CHALLENGE :: Would you pull out every line of the material that contains the string "script"?

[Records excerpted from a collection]
'''
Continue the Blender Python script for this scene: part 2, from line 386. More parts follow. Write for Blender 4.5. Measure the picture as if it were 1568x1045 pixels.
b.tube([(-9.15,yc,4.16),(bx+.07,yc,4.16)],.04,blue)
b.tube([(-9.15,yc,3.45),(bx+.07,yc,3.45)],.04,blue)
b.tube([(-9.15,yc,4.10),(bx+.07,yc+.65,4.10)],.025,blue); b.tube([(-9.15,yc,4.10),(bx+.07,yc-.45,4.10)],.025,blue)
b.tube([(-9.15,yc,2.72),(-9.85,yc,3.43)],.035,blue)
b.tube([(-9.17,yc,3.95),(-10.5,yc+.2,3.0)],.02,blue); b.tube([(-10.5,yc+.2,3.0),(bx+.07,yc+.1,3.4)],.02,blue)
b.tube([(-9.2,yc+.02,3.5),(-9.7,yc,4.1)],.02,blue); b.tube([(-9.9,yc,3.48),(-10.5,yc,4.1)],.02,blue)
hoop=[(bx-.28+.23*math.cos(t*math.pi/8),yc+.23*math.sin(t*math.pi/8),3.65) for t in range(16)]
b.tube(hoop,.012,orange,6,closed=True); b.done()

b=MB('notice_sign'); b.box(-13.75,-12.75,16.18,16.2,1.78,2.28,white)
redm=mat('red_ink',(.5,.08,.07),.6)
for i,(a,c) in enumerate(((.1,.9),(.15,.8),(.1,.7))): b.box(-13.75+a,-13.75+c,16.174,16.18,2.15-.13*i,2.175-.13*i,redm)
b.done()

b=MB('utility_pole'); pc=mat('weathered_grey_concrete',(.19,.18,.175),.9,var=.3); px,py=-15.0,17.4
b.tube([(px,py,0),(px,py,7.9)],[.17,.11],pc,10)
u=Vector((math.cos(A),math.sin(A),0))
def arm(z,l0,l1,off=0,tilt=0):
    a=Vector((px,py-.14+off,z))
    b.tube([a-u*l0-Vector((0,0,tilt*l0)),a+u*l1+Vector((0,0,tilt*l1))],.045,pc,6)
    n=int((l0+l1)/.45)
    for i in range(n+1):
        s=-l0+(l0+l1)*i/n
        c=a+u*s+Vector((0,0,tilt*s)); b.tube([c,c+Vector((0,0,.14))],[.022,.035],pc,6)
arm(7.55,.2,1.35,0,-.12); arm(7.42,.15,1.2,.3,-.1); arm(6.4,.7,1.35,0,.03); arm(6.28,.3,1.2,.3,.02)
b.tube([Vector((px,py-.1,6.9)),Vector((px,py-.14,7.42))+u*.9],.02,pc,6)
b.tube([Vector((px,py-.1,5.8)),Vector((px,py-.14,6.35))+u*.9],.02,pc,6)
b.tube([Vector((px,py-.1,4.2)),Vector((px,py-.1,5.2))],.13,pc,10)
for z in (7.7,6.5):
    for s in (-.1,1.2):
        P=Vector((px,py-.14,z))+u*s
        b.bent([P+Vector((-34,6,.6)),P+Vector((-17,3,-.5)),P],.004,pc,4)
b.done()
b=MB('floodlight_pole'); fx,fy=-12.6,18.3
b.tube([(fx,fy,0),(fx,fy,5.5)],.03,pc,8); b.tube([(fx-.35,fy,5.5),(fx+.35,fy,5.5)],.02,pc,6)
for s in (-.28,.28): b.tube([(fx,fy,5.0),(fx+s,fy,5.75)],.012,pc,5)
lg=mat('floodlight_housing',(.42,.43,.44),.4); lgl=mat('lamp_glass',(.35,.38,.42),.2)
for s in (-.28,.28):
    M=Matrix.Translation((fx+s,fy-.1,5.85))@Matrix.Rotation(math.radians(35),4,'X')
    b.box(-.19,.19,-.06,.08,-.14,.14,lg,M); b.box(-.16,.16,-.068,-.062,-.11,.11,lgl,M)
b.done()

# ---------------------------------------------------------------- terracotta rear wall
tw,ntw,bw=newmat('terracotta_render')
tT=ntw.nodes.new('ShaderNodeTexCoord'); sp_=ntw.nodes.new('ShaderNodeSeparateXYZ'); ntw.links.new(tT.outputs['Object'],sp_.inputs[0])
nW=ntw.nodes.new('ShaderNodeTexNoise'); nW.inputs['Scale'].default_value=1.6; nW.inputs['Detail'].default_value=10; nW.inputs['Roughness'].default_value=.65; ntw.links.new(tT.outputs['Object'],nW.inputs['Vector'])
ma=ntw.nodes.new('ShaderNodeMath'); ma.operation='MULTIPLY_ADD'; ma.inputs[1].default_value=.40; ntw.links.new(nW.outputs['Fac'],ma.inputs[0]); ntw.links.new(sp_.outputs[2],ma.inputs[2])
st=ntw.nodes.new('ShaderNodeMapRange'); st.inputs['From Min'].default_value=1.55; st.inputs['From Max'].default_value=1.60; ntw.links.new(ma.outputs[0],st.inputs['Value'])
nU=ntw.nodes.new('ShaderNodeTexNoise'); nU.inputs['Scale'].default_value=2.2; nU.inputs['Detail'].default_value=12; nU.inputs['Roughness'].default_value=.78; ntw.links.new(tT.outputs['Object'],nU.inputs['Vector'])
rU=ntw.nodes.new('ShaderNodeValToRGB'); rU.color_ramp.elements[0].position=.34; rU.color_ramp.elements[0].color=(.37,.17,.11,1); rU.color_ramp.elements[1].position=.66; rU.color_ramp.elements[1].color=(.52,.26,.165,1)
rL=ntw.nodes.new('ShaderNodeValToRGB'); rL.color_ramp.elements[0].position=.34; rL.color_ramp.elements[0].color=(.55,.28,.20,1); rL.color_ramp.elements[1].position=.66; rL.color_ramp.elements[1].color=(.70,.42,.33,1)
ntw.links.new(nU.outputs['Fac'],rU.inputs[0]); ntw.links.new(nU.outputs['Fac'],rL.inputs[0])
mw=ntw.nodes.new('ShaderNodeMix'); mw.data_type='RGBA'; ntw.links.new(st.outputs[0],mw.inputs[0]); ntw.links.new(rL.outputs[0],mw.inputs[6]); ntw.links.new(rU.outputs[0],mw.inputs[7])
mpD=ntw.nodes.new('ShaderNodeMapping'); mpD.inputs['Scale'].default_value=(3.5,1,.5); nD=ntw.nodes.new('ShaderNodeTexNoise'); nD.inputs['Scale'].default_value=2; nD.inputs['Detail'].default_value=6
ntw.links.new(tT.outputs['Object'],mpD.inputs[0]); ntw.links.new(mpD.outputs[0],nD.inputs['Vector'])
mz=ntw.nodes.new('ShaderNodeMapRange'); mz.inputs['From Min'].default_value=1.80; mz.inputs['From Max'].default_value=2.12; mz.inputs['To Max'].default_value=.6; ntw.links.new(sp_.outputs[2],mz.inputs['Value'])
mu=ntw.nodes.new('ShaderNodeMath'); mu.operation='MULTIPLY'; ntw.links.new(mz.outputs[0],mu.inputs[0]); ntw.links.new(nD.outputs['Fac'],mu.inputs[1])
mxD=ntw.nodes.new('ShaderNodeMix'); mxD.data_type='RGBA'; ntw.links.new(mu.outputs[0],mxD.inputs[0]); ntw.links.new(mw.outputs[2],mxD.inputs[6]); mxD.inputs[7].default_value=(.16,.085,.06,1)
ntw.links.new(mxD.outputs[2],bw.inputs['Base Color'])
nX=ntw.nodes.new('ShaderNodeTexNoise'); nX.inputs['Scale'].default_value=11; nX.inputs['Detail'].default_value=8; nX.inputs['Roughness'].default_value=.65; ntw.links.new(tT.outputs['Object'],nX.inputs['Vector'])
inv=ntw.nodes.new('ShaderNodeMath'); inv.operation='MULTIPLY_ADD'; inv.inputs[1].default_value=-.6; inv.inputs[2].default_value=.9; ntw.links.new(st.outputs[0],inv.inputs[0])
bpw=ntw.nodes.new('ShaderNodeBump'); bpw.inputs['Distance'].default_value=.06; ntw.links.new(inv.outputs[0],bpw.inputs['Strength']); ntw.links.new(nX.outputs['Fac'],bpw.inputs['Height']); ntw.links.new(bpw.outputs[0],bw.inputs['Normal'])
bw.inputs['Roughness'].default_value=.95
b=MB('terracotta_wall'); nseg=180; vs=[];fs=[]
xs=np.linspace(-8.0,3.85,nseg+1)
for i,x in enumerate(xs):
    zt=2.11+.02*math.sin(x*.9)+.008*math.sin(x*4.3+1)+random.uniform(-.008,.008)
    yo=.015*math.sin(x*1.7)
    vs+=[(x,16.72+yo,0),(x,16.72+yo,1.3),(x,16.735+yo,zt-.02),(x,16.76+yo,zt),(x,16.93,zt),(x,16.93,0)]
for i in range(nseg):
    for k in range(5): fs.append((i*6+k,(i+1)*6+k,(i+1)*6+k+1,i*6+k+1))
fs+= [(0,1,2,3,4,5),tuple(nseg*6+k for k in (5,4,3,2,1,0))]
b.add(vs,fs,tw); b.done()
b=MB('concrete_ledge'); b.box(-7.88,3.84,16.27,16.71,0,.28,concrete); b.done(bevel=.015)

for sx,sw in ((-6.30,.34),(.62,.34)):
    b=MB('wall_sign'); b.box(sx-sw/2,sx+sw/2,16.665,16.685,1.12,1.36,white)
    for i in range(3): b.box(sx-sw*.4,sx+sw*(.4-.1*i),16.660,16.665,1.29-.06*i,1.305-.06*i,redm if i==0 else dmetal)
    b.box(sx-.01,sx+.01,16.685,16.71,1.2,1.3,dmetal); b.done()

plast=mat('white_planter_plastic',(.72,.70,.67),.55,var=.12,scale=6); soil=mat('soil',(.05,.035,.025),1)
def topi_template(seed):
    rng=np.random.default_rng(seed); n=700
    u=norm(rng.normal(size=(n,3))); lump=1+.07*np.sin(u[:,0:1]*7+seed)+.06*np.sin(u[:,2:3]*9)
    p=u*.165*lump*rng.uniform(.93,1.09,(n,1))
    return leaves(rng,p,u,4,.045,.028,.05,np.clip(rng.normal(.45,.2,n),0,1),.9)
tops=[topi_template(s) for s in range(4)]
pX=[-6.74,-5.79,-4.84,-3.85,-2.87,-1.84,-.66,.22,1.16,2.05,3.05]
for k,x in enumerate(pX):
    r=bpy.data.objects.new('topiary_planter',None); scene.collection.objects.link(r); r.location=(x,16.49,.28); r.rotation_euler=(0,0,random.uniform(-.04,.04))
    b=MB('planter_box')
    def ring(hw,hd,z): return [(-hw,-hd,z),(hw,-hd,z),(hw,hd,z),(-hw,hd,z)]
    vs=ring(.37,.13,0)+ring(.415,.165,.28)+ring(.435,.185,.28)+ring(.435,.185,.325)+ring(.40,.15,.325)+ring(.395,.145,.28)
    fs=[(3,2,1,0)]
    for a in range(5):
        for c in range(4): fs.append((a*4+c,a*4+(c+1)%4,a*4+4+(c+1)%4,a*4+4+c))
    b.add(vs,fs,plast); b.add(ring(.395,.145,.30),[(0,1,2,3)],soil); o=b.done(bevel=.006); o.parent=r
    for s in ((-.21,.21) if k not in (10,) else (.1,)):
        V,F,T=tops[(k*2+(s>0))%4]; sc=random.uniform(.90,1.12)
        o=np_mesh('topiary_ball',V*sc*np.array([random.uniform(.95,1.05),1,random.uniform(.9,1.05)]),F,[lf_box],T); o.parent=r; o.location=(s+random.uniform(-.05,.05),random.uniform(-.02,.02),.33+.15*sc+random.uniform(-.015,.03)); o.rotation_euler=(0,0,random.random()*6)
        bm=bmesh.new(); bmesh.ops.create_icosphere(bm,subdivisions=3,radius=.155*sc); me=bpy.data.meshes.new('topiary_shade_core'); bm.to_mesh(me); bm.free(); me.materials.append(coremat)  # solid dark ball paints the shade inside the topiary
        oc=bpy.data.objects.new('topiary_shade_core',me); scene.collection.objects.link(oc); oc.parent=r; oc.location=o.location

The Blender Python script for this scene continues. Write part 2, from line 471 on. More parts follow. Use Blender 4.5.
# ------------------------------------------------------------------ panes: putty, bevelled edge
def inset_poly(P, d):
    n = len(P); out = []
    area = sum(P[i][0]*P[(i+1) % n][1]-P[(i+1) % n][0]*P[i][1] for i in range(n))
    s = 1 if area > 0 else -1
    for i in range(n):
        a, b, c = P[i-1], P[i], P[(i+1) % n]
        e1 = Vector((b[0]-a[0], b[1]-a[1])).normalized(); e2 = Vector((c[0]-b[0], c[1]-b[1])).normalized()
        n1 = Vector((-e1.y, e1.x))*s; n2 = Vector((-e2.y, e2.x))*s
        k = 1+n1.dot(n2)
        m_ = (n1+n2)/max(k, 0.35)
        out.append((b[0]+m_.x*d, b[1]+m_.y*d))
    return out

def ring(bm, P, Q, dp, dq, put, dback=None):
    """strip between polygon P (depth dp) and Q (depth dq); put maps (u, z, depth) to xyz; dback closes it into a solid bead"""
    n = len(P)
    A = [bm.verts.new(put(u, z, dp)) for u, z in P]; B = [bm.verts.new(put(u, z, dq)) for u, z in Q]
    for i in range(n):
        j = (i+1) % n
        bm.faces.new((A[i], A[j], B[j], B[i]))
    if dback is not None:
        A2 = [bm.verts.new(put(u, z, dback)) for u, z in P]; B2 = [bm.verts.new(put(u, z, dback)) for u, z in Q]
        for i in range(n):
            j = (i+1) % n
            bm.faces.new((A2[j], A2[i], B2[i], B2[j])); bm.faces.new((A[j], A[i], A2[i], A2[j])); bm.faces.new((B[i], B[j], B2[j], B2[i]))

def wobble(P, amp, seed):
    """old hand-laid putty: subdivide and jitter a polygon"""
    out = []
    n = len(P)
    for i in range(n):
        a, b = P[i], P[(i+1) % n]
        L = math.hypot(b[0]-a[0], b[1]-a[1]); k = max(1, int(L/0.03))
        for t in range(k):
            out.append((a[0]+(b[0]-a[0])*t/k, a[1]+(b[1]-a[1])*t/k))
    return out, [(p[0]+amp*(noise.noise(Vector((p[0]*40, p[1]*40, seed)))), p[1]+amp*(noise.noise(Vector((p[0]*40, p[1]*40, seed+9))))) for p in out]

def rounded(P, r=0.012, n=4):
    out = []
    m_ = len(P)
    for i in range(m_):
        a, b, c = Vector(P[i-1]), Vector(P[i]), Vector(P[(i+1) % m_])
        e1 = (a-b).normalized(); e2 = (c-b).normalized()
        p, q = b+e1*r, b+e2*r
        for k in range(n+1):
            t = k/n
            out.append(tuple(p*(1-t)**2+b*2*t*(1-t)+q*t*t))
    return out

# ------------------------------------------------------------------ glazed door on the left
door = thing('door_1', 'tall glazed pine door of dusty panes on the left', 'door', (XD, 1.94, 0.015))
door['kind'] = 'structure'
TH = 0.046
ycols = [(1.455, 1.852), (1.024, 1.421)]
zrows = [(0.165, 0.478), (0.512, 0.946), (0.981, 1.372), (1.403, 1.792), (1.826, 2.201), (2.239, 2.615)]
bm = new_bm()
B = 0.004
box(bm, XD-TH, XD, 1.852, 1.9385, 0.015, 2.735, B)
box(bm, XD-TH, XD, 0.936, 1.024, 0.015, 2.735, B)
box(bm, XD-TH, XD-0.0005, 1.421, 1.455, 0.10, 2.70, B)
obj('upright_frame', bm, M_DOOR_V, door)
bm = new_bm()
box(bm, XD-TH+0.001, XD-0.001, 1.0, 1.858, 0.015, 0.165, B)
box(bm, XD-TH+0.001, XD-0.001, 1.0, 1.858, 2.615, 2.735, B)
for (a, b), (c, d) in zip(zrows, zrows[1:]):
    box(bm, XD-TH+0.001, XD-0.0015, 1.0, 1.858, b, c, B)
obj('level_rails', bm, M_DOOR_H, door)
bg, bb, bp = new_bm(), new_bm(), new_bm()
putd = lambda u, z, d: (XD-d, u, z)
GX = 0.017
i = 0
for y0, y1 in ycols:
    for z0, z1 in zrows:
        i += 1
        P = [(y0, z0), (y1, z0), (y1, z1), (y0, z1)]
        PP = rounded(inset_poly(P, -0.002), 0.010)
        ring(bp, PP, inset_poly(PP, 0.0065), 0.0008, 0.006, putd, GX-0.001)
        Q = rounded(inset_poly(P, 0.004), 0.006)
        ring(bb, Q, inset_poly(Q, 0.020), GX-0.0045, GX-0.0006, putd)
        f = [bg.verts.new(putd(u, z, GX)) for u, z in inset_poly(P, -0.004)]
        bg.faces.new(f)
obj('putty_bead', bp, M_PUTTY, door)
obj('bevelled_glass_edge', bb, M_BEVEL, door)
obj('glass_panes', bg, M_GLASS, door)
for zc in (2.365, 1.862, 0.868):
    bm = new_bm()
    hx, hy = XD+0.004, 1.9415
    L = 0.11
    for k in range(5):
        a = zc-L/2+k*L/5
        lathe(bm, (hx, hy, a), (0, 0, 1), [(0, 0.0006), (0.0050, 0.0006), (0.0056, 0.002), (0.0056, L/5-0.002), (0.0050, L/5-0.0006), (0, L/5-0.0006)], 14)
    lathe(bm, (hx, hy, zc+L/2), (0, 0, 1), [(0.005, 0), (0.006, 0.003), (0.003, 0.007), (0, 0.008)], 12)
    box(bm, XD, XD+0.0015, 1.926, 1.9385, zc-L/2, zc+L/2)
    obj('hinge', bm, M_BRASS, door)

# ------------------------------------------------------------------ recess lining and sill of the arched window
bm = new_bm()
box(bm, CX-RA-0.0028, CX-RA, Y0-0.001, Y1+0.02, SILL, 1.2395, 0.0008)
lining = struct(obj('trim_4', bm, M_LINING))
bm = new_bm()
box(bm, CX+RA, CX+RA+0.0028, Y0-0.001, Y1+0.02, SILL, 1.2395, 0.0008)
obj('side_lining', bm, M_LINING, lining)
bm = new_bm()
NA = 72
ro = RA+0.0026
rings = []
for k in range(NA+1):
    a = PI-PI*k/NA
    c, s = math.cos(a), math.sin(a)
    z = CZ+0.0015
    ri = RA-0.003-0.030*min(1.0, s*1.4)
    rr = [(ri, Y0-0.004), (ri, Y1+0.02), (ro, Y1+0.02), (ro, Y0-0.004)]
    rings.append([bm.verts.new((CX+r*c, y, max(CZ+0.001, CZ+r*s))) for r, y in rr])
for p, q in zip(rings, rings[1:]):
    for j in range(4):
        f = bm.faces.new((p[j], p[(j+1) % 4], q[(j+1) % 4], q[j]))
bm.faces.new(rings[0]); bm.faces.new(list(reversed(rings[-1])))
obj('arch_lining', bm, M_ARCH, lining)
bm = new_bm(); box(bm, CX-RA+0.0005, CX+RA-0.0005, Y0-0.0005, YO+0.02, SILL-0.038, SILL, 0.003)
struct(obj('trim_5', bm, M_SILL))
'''
REPLY TO THE EXERCISE ::
Continue the Blender Python script for this scene: part 2, from line 386. More parts follow. Write for Blender 4.5. Measure the picture as if it were 1568x1045 pixels.
The Blender Python script for this scene continues. Write part 2, from line 471 on. More parts follow. Use Blender 4.5.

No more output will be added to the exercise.